Provided data:

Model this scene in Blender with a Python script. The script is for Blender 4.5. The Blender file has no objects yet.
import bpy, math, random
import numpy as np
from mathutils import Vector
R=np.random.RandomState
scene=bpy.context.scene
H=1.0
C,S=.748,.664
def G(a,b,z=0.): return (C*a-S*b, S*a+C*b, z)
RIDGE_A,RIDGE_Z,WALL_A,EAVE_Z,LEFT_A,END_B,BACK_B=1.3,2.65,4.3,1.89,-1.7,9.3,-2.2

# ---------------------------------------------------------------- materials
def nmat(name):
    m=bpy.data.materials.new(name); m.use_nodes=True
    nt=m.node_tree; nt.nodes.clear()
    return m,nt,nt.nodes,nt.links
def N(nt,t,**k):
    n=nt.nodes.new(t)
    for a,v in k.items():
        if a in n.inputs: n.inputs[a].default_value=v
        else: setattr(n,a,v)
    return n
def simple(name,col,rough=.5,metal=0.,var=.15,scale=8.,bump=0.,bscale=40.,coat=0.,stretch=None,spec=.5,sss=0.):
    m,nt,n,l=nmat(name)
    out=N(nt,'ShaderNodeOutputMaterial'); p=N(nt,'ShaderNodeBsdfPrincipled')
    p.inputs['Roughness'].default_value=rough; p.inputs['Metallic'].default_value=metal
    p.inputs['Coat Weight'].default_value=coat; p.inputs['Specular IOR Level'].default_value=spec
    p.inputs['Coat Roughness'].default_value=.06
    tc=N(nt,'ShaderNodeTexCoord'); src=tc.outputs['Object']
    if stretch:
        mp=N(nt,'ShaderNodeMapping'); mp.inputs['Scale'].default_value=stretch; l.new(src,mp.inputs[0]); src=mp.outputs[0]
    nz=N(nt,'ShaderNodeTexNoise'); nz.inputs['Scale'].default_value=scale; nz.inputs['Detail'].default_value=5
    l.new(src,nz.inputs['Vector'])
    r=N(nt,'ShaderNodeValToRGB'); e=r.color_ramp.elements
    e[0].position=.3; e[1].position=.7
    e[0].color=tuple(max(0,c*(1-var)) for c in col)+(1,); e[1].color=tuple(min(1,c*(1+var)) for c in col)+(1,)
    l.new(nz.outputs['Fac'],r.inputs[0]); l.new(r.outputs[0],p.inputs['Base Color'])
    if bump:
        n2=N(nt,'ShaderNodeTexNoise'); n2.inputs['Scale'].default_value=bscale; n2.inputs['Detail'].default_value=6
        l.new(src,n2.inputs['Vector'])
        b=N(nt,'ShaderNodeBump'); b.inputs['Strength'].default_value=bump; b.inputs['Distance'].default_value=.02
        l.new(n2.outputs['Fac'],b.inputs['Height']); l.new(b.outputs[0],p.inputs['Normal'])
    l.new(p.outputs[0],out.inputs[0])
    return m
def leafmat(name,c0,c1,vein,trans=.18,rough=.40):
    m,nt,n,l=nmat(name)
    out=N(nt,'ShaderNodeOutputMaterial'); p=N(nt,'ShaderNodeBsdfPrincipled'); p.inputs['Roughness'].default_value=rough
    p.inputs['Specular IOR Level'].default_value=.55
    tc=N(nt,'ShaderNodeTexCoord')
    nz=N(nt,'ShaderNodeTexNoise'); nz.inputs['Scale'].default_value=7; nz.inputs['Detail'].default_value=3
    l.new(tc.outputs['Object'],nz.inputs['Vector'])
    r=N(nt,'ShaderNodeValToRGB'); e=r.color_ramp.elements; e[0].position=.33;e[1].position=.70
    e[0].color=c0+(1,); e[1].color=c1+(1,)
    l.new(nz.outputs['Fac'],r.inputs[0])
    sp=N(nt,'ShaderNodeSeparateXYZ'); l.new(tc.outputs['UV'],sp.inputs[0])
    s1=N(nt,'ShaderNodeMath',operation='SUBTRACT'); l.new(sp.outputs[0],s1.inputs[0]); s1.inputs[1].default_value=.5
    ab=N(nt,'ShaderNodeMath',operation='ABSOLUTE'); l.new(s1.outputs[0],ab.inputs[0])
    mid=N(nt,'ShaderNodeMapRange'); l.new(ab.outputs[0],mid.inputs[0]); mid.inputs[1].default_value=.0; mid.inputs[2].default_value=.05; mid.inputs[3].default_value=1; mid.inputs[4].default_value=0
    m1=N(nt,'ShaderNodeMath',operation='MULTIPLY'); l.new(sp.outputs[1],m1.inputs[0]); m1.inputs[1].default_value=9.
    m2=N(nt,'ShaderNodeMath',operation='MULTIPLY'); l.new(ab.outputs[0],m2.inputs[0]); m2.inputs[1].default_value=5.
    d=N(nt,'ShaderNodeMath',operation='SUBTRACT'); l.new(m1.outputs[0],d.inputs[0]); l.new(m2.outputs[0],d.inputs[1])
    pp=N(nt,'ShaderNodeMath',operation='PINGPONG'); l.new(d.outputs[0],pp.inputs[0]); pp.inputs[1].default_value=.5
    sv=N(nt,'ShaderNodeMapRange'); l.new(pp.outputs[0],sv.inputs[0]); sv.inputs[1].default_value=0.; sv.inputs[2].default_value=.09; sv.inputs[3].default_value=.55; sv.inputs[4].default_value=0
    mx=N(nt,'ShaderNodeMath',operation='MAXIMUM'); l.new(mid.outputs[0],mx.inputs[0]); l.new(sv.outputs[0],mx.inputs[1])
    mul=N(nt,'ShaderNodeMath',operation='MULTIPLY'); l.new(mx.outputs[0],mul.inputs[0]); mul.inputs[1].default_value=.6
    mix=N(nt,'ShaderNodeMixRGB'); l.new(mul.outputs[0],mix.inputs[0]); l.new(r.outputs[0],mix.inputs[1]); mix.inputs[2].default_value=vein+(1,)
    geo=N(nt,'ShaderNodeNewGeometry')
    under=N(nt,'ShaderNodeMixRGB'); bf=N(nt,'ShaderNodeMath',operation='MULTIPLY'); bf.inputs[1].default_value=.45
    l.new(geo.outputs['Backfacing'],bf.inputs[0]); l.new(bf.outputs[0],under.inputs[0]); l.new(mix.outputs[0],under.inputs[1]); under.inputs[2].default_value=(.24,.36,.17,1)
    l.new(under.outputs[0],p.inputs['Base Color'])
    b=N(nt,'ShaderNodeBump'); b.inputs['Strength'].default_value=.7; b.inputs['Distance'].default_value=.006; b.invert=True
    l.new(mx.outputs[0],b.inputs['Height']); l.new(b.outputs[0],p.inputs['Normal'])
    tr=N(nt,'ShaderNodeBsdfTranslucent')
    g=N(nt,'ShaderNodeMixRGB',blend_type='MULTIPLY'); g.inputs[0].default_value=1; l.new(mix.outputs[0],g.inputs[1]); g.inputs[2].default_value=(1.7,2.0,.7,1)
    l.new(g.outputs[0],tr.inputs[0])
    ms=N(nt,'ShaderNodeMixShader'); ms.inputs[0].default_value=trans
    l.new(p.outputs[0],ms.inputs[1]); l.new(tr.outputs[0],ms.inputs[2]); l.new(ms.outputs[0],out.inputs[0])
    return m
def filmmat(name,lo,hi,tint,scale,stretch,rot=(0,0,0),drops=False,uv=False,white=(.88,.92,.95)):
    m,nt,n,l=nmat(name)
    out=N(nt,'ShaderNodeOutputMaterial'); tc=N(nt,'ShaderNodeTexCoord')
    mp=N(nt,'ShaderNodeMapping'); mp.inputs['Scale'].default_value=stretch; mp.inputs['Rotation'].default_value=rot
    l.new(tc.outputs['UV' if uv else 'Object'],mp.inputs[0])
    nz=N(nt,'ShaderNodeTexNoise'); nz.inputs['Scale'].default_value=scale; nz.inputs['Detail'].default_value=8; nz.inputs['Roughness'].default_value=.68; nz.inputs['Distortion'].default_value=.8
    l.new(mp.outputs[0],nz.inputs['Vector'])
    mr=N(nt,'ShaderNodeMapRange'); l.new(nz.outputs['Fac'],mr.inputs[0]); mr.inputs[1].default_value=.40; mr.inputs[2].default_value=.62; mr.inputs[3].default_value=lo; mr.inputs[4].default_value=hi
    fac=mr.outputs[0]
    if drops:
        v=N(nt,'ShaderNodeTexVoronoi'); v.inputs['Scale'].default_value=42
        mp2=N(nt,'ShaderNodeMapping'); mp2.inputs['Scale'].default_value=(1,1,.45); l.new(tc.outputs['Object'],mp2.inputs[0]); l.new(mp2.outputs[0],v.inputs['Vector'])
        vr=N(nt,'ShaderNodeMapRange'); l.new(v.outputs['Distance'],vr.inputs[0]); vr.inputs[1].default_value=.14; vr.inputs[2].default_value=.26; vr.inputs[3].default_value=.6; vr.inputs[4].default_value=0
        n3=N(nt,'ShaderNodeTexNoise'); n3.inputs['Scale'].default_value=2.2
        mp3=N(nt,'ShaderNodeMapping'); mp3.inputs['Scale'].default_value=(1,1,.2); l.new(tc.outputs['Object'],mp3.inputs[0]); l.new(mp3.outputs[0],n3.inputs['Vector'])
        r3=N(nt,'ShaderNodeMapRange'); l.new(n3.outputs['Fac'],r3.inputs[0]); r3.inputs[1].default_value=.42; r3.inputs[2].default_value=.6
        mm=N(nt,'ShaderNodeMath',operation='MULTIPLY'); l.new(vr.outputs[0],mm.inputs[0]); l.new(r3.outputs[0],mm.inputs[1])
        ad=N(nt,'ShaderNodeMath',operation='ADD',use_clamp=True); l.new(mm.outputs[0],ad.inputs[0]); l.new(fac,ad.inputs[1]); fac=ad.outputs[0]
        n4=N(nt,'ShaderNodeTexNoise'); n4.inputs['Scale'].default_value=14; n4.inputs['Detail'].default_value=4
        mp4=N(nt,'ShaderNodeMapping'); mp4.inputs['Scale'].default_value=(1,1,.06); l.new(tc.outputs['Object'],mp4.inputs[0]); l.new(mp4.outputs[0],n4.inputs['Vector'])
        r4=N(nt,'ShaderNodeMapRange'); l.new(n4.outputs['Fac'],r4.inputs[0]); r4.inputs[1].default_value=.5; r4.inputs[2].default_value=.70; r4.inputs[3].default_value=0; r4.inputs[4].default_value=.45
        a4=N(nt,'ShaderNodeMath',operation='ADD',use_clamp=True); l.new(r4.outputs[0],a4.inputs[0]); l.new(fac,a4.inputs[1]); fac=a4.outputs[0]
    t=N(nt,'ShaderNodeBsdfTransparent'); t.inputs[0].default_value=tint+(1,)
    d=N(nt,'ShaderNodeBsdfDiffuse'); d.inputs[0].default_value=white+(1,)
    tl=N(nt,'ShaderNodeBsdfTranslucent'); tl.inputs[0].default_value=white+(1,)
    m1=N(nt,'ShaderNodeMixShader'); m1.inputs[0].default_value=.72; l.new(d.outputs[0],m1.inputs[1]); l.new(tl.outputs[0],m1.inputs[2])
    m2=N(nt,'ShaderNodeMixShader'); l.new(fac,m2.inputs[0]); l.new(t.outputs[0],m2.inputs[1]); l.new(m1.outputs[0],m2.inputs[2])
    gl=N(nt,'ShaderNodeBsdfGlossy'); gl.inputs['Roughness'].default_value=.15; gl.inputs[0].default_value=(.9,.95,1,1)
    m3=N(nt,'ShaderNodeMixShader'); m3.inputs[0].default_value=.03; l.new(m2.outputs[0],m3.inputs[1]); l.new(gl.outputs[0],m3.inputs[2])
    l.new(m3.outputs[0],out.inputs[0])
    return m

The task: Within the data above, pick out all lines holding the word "scene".

Solved problem:
Model this scene in Blender with a Python script. The script is for Blender 4.5. The Blender file has no objects yet.
scene=bpy.context.scene